- Given entries:
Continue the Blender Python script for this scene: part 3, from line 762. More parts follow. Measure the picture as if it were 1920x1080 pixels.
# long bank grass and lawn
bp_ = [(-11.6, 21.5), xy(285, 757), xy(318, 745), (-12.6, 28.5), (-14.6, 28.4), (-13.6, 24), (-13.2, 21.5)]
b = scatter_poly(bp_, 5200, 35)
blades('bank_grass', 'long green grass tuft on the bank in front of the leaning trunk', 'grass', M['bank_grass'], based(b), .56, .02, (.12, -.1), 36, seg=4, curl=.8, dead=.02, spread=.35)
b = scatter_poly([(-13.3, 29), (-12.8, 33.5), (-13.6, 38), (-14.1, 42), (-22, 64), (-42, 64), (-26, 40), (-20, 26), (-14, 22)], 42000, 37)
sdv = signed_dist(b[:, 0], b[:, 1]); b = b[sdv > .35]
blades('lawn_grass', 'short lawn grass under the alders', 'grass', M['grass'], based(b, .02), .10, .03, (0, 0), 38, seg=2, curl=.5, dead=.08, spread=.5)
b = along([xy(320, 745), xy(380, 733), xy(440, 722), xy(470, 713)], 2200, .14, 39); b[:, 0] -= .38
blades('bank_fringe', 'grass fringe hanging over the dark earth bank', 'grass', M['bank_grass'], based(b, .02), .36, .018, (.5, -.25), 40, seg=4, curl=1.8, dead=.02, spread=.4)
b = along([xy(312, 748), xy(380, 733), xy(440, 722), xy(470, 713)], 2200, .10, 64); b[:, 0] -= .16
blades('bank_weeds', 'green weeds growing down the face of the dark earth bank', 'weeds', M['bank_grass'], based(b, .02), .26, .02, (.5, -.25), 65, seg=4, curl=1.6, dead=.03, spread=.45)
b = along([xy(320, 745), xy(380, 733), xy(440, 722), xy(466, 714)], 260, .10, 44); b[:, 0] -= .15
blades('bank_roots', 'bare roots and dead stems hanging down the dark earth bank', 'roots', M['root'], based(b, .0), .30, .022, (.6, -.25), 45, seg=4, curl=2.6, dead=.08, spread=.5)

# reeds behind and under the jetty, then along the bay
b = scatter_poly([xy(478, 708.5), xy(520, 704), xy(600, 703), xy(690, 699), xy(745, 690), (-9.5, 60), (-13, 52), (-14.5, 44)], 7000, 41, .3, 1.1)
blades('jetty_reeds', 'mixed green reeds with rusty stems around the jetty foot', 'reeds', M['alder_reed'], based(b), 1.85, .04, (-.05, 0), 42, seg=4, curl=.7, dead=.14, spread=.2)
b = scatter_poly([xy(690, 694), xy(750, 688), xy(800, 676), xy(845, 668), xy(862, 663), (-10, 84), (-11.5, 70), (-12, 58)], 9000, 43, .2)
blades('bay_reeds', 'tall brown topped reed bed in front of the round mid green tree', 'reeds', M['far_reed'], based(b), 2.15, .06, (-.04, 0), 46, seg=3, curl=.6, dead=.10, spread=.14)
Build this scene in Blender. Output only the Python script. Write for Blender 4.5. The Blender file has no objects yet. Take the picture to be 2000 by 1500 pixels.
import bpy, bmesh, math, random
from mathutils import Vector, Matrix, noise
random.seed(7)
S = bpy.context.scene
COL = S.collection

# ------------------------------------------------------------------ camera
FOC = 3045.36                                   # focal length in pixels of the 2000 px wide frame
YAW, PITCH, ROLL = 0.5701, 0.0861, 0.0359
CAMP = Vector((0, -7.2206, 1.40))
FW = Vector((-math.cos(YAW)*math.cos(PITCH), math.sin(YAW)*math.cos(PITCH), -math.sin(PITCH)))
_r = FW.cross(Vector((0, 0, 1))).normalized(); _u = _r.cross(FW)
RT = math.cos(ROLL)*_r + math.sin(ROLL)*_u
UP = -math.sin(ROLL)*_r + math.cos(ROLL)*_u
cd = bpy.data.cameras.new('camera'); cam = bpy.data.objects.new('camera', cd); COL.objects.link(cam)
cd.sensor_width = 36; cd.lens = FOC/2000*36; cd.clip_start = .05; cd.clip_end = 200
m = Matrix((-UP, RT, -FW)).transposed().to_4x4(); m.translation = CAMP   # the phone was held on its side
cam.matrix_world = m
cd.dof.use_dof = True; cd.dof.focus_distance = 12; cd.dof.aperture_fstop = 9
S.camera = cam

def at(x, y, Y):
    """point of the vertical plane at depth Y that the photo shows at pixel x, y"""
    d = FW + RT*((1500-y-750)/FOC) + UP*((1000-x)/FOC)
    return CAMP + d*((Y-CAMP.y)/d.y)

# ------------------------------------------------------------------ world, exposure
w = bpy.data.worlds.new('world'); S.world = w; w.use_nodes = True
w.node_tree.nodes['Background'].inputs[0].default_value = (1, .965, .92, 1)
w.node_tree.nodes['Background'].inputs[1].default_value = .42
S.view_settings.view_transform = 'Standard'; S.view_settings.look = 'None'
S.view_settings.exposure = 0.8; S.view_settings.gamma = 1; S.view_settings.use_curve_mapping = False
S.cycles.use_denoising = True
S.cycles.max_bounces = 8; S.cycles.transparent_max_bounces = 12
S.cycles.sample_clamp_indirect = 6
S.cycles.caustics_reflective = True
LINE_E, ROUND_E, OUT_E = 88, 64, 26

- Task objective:
Go through the records above and retype each one exactly.

- Solution for this exercise:
Continue the Blender Python script for this scene: part 3, from line 762. More parts follow. Measure the picture as if it were 1920x1080 pixels.
# long bank grass and lawn
bp_ = [(-11.6, 21.5), xy(285, 757), xy(318, 745), (-12.6, 28.5), (-14.6, 28.4), (-13.6, 24), (-13.2, 21.5)]
b = scatter_poly(bp_, 5200, 35)
blades('bank_grass', 'long green grass tuft on the bank in front of the leaning trunk', 'grass', M['bank_grass'], based(b), .56, .02, (.12, -.1), 36, seg=4, curl=.8, dead=.02, spread=.35)
b = scatter_poly([(-13.3, 29), (-12.8, 33.5), (-13.6, 38), (-14.1, 42), (-22, 64), (-42, 64), (-26, 40), (-20, 26), (-14, 22)], 42000, 37)
sdv = signed_dist(b[:, 0], b[:, 1]); b = b[sdv > .35]
blades('lawn_grass', 'short lawn grass under the alders', 'grass', M['grass'], based(b, .02), .10, .03, (0, 0), 38, seg=2, curl=.5, dead=.08, spread=.5)
b = along([xy(320, 745), xy(380, 733), xy(440, 722), xy(470, 713)], 2200, .14, 39); b[:, 0] -= .38
blades('bank_fringe', 'grass fringe hanging over the dark earth bank', 'grass', M['bank_grass'], based(b, .02), .36, .018, (.5, -.25), 40, seg=4, curl=1.8, dead=.02, spread=.4)
b = along([xy(312, 748), xy(380, 733), xy(440, 722), xy(470, 713)], 2200, .10, 64); b[:, 0] -= .16
blades('bank_weeds', 'green weeds growing down the face of the dark earth bank', 'weeds', M['bank_grass'], based(b, .02), .26, .02, (.5, -.25), 65, seg=4, curl=1.6, dead=.03, spread=.45)
b = along([xy(320, 745), xy(380, 733), xy(440, 722), xy(466, 714)], 260, .10, 44); b[:, 0] -= .15
blades('bank_roots', 'bare roots and dead stems hanging down the dark earth bank', 'roots', M['root'], based(b, .0), .30, .022, (.6, -.25), 45, seg=4, curl=2.6, dead=.08, spread=.5)

# reeds behind and under the jetty, then along the bay
b = scatter_poly([xy(478, 708.5), xy(520, 704), xy(600, 703), xy(690, 699), xy(745, 690), (-9.5, 60), (-13, 52), (-14.5, 44)], 7000, 41, .3, 1.1)
blades('jetty_reeds', 'mixed green reeds with rusty stems around the jetty foot', 'reeds', M['alder_reed'], based(b), 1.85, .04, (-.05, 0), 42, seg=4, curl=.7, dead=.14, spread=.2)
b = scatter_poly([xy(690, 694), xy(750, 688), xy(800, 676), xy(845, 668), xy(862, 663), (-10, 84), (-11.5, 70), (-12, 58)], 9000, 43, .2)
blades('bay_reeds', 'tall brown topped reed bed in front of the round mid green tree', 'reeds', M['far_reed'], based(b), 2.15, .06, (-.04, 0), 46, seg=3, curl=.6, dead=.10, spread=.14)
Build this scene in Blender. Output only the Python script. Write for Blender 4.5. The Blender file has no objects yet. Take the picture to be 2000 by 1500 pixels.
import bpy, bmesh, math, random
from mathutils import Vector, Matrix, noise
random.seed(7)
S = bpy.context.scene
COL = S.collection

# ------------------------------------------------------------------ camera
FOC = 3045.36                                   # focal length in pixels of the 2000 px wide frame
YAW, PITCH, ROLL = 0.5701, 0.0861, 0.0359
CAMP = Vector((0, -7.2206, 1.40))
FW = Vector((-math.cos(YAW)*math.cos(PITCH), math.sin(YAW)*math.cos(PITCH), -math.sin(PITCH)))
_r = FW.cross(Vector((0, 0, 1))).normalized(); _u = _r.cross(FW)
RT = math.cos(ROLL)*_r + math.sin(ROLL)*_u
UP = -math.sin(ROLL)*_r + math.cos(ROLL)*_u
cd = bpy.data.cameras.new('camera'); cam = bpy.data.objects.new('camera', cd); COL.objects.link(cam)
cd.sensor_width = 36; cd.lens = FOC/2000*36; cd.clip_start = .05; cd.clip_end = 200
m = Matrix((-UP, RT, -FW)).transposed().to_4x4(); m.translation = CAMP   # the phone was held on its side
cam.matrix_world = m
cd.dof.use_dof = True; cd.dof.focus_distance = 12; cd.dof.aperture_fstop = 9
S.camera = cam

def at(x, y, Y):
    """point of the vertical plane at depth Y that the photo shows at pixel x, y"""
    d = FW + RT*((1500-y-750)/FOC) + UP*((1000-x)/FOC)
    return CAMP + d*((Y-CAMP.y)/d.y)

# ------------------------------------------------------------------ world, exposure
w = bpy.data.worlds.new('world'); S.world = w; w.use_nodes = True
w.node_tree.nodes['Background'].inputs[0].default_value = (1, .965, .92, 1)
w.node_tree.nodes['Background'].inputs[1].default_value = .42
S.view_settings.view_transform = 'Standard'; S.view_settings.look = 'None'
S.view_settings.exposure = 0.8; S.view_settings.gamma = 1; S.view_settings.use_curve_mapping = False
S.cycles.use_denoising = True
S.cycles.max_bounces = 8; S.cycles.transparent_max_bounces = 12
S.cycles.sample_clamp_indirect = 6
S.cycles.caustics_reflective = True
LINE_E, ROUND_E, OUT_E = 88, 64, 26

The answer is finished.